Under Construction - Q4 2021 – 4 von 4 Insights

Is now the time for the abolition of cash retentions in the construction industry?

  • Briefing

Lord Aberdare would certainly say so and we expect discussions around cash retentions in the construction industry to reignite in light of his recently proposed bill: The Construction (Retentions Abolition) Bill (Bill). 

How are cash retentions used?

Before we explain the proposed effect of the Bill, it is helpful to recognise the context in which cash retentions are currently used in the construction industry. Most building contracts enable an employer (or contractor in the case of sub-contracts) to withhold a portion of the value of the works carried out until completion or the making good of defects as a retention.

Retentions provide a level of security to the payer for any potential defects or incomplete works and incentivise contractors to return to site during the defects period. But, although common in the construction industry, they are not without their problems. For example, there is a recognised imbalance of fairness against the payee as their part payment is withheld during the construction period without any prior fault or default required. Retentions also restrict cashflow by ringfencing cash throughout a project and for a period post-completion, and retentions can even be lost in the event of an insolvency of a payer further up the supply chain.

Attempts to reform cash retentions

In light of these complications, there have already been various discussions in the construction industry around the future of retentions and there have also been attempts to restrict their use, including the Construction (Retention Deposit Schemes) Bill proposed by Peter Aldous in 2018 (as discussed in Retaining Retentions) and a set of minimum standards for retentions proposed by Build UK (as discussed in Retentions: the road to removal?).

Potential abolition of cash retentions

The most recent movement comes from the Bill which proposes to go as far as to abolish retentions altogether. The Bill proposes to amend The Housing Grants, Construction and Regeneration Act 1996 to the effect that:

  • any provision in a construction contract enabling a payer to withhold retentions entered into after the passing of the Construction (Retentions Abolition) Act 2021 (assuming that the Bill is passed as an act) will be "of no effect"; and 
  • any retentions being held after the coming into force of the Construction (Retentions Abolition) Act 2021 (proposed for 1 January 2025) must be paid in full, no later than 7 working days after the date on which they were due but withheld. 

The Bill has not yet come under the subject of debate in its second reading in the House of Lords and so there is little indication so far about how the Bill has been received in government. But, the Bill will also need the support of the industry to succeed.
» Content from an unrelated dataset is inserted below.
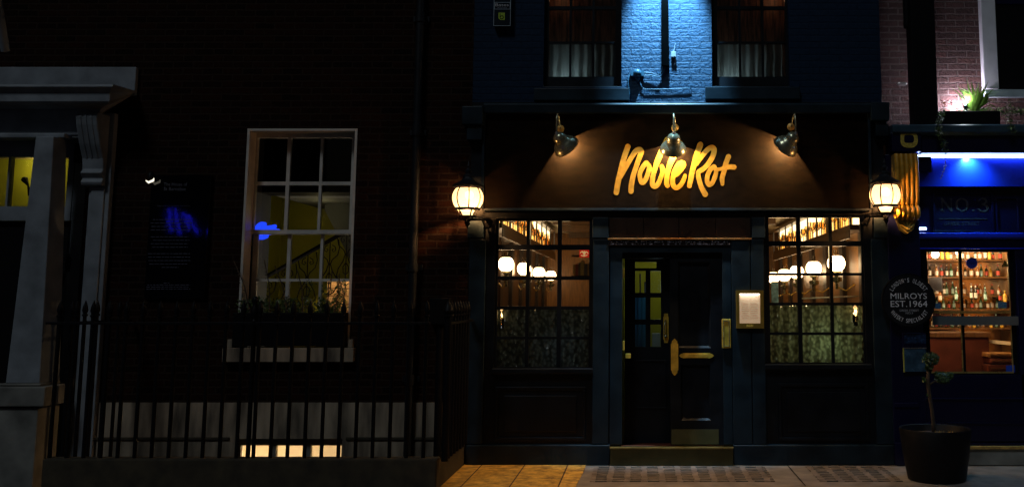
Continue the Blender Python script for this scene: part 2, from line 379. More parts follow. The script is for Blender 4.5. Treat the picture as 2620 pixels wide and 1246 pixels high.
# ------------------------------------------------------------------ the ground
XL, XR = -1.905, 2.70                           # party lines of the pub
PITX = XL; PY = -1.45
g = MB().box(PITX, 40, -2.6, 12, -.3, -.008); g.box(-40, PITX, -2.6, PY, -.3, -.008)
tag(g.build('pavement', M['concrete']), kind='structure')
tag(MB().box(-60, 60, -60, -2.9, -.35, -.13).build('road', M['asphalt']), kind='structure')
tag(MB().box(-60, 60, -2.9, -2.6, -.35, -.004).build('kerb', M['mossy'], bevel=.02), kind='structure')
tag(MB().box(-14, PITX, PY, 1, -1.75, -1.65).build('sunken_area_floor', M['stucco']), kind='structure')
m, t, b = base('yorkstone_flags')
tc = nn(t, 'ShaderNodeTexCoord'); bk = nn(t, 'ShaderNodeTexBrick'); mpn = nn(t, 'ShaderNodeMapping'); mpn.inputs['Rotation'].default_value = (0, 0, rad(90))
t.links.new(tc.outputs['Object'], mpn.inputs[0]); t.links.new(mpn.outputs[0], bk.inputs['Vector'])
bk.inputs['Scale'].default_value = 1; bk.inputs['Brick Width'].default_value = .9; bk.inputs['Row Height'].default_value = .46; bk.inputs['Mortar Size'].default_value = .008
bk.inputs['Color1'].default_value = (.72, .43, .075, 1); bk.inputs['Color2'].default_value = (.62, .36, .06, 1); bk.inputs['Mortar'].default_value = (.08, .04, .02, 1)
nz = nn(t, 'ShaderNodeTexNoise'); nz.inputs['Scale'].default_value = 7; nz.inputs['Detail'].default_value = 9; nz.inputs['Roughness'].default_value = .7
t.links.new(tc.outputs['Object'], nz.inputs[0]); rr = ramp2(t, nz.outputs[0], (.35, .3, .28), (1.25, 1.2, 1.1), .35, .62)
mx = nn(t, 'ShaderNodeMix'); mx.data_type = 'RGBA'; mx.blend_type = 'MULTIPLY'; mx.inputs[0].default_value = 1
t.links.new(bk.outputs[0], mx.inputs[6]); t.links.new(rr.outputs[0], mx.inputs[7]); t.links.new(mx.outputs[2], b.inputs['Base Color']); b.inputs['Roughness'].default_value = .75
bp = nn(t, 'ShaderNodeBump'); bp.inputs['Distance'].default_value = .01; bp.inputs['Strength'].default_value = .8; t.links.new(nz.outputs[0], bp.inputs['Height']); t.links.new(bp.outputs[0], b.inputs['Normal'])
M['flags'] = m
xe = XX(1500, 1190, 0)
poly = [(XL, 0), (XL, -2.6), (xe-.06, -2.6), (xe-.03, -1.2), (xe-.005, -.5), (xe, 0)]
mm = MB(); mm.add([(x, y, .0) for x, y in poly] + [(x, y, -.007) for x, y in poly], [tuple(range(6)), tuple(range(11, 5, -1))] + [(i, i+6, (i+1) % 6+6, (i+1) % 6) for i in range(6)])
tag(mm.build('pavement_flagstones', M['flags']), kind='structure')
# pavement lights: cast concrete panels with rows of thick glass lenses
m, t, b = base('pavement_light_lenses')
tc = nn(t, 'ShaderNodeTexCoord'); bk = nn(t, 'ShaderNodeTexBrick'); nv = nn(t, 'ShaderNodeTexNoise'); nv.inputs['Scale'].default_value = 6; vv = nn(t, 'ShaderNodeVectorMath'); vv.operation = 'MULTIPLY_ADD'; vv.inputs[1].default_value = (.05, .05, 0); t.links.new(tc.outputs['Object'], nv.inputs[0]); t.links.new(nv.outputs['Color'], vv.inputs[0]); t.links.new(tc.outputs['Object'], vv.inputs[2]); t.links.new(vv.outputs[0], bk.inputs['Vector'])
bk.offset = 0; bk.inputs['Scale'].default_value = 1; bk.inputs['Brick Width'].default_value = .172; bk.inputs['Row Height'].default_value = .115
bk.inputs['Mortar Size'].default_value = .03; bk.inputs['Mortar Smooth'].default_value = .15
bk.inputs['Color1'].default_value = (.03, .05, .055, 1); bk.inputs['Color2'].default_value = (.17, .14, .11, 1); bk.inputs['Mortar'].default_value = (.20, .16, .13, 1)
nz = nn(t, 'ShaderNodeTexNoise'); nz.inputs['Scale'].default_value = 9; nz.inputs['Detail'].default_value = 7; t.links.new(tc.outputs['Object'], nz.inputs[0])
rr = ramp2(t, nz.outputs[0], (.45, .42, .4), (1.2, 1.2, 1.2)); mx = nn(t, 'ShaderNodeMix'); mx.data_type = 'RGBA'; mx.blend_type = 'MULTIPLY'; mx.inputs[0].default_value = 1
t.links.new(bk.outputs[0], mx.inputs[6]); t.links.new(rr.outputs[0], mx.inputs[7]); t.links.new(mx.outputs[2], b.inputs['Base Color'])
mr = nn(t, 'ShaderNodeMapRange'); mr.inputs['To Min'].default_value = .22; mr.inputs['To Max'].default_value = .8; t.links.new(bk.outputs['Fac'], mr.inputs[0]); t.links.new(mr.outputs[0], b.inputs['Roughness'])
bp = nn(t, 'ShaderNodeBump'); bp.inputs['Distance'].default_value = .006; t.links.new(bk.outputs['Fac'], bp.inputs['Height']); t.links.new(bp.outputs[0], b.inputs['Normal'])
M['lenses'] = m
for (p0, p1) in ((1520, 1955), (2060, 2255)):
    x0, x1 = XX(p0, 1195, -.1), XX(p1, 1195, -.1)
    tag(MB().box(x0, x1, -.98, -.1, -.02, -.003).build('pavement_lights', M['lenses']), kind='structure')
tag(MB().quad((XX(2015, 1190, 0), 0, -.004), (XX(2015, 1190, 0)-.012, 0, -.004), (XX(2015, 1190, 0)-.012, -1.2, -.004), (XX(2015, 1190, 0), -1.2, -.004)).build('pavement_joint', M['black']), kind='structure')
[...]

The previous Construction (Retention Deposit Schemes) Bill received substantial support from various parties in the construction industry but failed to make progress in parliament and was not carried over into a new parliamentary session. Industry backing is seemingly important to the government when considering the topic of retentions – in the 2017 consultation on retentions (with findings published in February 2020) the government made it clear that its aim is to "work with the construction industry and its clients to achieve a consensus" on the matter. It is likely therefore that the government will be looking for an even stronger industry backing for the Bill given that it proposes a complete abolition of retentions rather than their reform.

Future of cash retentions

Abolishing retentions altogether through the implementation of the Bill would cause extensive change in the construction industry and we anticipate that strong industry backing may be more difficult to achieve than for previous proposals. But, we await to see how the Bill will be received, and, at its least, the Bill will certainly catalyse renewed debate around the topic of retentions and their potential reform.